The Mexicans do not come close to the chaos that Pablo and the Medellín Cartel created in Colombia.


Medellin during Escobar's height had a murder rate of almost 400 per 100,000. Juarez at its peak was about 148 per 100,000.

Can you provide a link to both of these claims. I'm interested in Medellin murder rate during Escobar's height. Was the Medellin Cartel mainly had operations presence in Medellin or did they also operate in other cities/part of the country?

Edit:I found a link to Escobar's Medellin at it's height of it's killings.

"The city has earned its bragging rights.

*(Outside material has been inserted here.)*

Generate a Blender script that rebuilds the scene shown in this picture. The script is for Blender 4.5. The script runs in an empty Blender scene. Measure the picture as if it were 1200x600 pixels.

Once home to the world's most notorious and violent drug cartel, headed by Pablo Escobar, Medellín witnessed 6,349 killings in 1991, a murder rate of 380 per 100,000 people. The rate has since fallen more than 80%, thanks in part to a string of innovative mayors who laid out plans to integrate the poorest and most violent hillside neighbourhoods into the city centre in the valley below.

A cable car system, linked to the modern and spotless metro, moves tens of thousands of hillside residents each day, dramatically cutting commuting times to the city centre. Futuristic-looking libraries and schools have been set amid the makeshift homes of the underprivileged. And after decades of having to climb hundreds of stairs to their homes, residents of the Comuna 13 district can now ride an escalator 1,300ft up.

It's not just transport: education, social programmes and participatory budgets have all been leveraged to transform the lives of the most underprivileged residents in this city of 2.2 million. "The idea has been to bring institutions closer to citizens," mayor Aníbal Gaviria told the forum."

http://www.theguardian.com/cities/2014/a...rld-urban-forum

Why was the murder rate so high? Was the Medellin Cartel fighting the Cali Cartel or what?

Last edited by SmearyGoose1768; 12/19/15 08:59 PM.